Common Ground Travel

A Taste of Monasticism

As we’ve mentioned on this blog before, we at CGT are into spirituality and meditation, and recently I had the opportunity to spend a few days living among monastics at a small monastery in the south of England. I’m keen to share my experiences and insights.

I’m aware that spending two days as a tourist monk doesn’t qualify me to critique their life or the effectiveness of their spiritual system, but I was left with some initial impressions. So for what it’s worth, here they are.

For one thing, I realised that being a lay person is very challenging. By this I mean that living an ordinary life in society is difficult: we have many obligations and commitments, we live among all kinds of people, and constantly our attention is being pulled here, there and everywhere. It’s a recipe for emotional difficulties and health problems, which unsurprisingly abound.

As such, I gained a huge respect for lay people, especially those who maintain a regular spiritual practice. It’s not easy to wake up spiritually in the hustle-bustle, nitty-gritty world. This respect extends to myself as a committed yogi.

Yet at the same time, paradoxically, this difficulty gives lay people an advantage. We have constant opportunities for bringing our spiritual learning and transformation into the real world. The difficulty is itself a form of practice, and monastics don’t have that opportunity. They simply don’t meet with the same challenges that we do.

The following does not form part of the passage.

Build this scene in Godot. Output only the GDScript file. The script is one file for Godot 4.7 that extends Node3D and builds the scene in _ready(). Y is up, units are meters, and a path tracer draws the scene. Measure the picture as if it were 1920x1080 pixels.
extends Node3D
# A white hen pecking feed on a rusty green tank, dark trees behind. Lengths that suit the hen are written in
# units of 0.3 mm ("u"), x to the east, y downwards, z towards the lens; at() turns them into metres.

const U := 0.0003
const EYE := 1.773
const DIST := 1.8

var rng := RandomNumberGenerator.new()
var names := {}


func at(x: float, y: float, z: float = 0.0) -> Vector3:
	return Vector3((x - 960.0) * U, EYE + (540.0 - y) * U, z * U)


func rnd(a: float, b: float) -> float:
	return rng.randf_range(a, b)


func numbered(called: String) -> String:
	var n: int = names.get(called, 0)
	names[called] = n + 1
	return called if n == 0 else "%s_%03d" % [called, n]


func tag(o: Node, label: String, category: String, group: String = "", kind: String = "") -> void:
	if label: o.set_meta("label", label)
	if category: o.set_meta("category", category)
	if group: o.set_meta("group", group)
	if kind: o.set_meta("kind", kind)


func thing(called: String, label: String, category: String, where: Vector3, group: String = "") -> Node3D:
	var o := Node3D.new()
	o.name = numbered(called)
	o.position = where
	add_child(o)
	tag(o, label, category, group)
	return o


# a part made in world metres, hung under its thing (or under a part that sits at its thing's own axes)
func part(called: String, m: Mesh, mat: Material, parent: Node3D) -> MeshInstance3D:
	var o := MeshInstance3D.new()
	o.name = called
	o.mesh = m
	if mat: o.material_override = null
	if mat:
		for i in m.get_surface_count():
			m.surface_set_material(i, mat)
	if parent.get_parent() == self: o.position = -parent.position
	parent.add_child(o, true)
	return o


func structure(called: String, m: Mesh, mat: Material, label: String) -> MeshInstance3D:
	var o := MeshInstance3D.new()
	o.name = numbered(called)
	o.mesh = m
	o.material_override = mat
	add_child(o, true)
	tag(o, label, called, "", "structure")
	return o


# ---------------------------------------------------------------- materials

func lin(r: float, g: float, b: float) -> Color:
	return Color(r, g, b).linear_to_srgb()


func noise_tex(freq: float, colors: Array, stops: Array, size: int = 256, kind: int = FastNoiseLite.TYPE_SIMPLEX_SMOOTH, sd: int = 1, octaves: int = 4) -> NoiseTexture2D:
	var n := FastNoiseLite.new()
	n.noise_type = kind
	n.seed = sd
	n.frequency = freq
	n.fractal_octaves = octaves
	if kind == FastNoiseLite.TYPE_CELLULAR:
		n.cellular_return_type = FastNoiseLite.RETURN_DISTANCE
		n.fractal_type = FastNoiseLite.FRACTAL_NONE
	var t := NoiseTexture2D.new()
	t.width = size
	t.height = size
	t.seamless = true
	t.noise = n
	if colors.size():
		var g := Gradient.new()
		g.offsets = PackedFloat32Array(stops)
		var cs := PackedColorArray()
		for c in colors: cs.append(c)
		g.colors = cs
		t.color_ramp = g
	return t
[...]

Being a monastic can sure help you become a proficient meditator and reach profound meditative states, but what use is a deep meditative state if you can’t bring it into ordinary life? Besides, nowadays there are apps with guided audios, online meditation classes, local teachers from all sorts of traditions, and more. Lay people, if dedicated enough, can exploit humanity’s greatest spiritual teachings while leading an ordinary life. The gap between lay life and monastic life isn’t so great in that respect.

I also realised that life as a monk isn’t what I thought it was. I found many of them to be, frankly, lifeless and antisocial. They had no fun! This is natural, since in the monastery where I stayed, the monks adhere to strict rules that severely restrict sexual activity, entertainment, stimulants, and freedom. On one hand I understand the reasons for this, but on the other I found the rules to be repressive and old-fashioned, even chauvinistic.

If spiritual awakening entails rigidity, self-repression and no fun, I don’t want it. I want to enjoy life and everything it offers, not live in a bubble. As such, I’m an advocate of the Tantric approach: embracing life to the full as you awaken your consciousness. And living in the ordinary world means you can easily take that approach.

I brought these impressions home and felt re-energised and reinspired to work on my worldly projects and drink in the enormity of life, all the while maintaining my spiritual practice and a firm dedication to the path.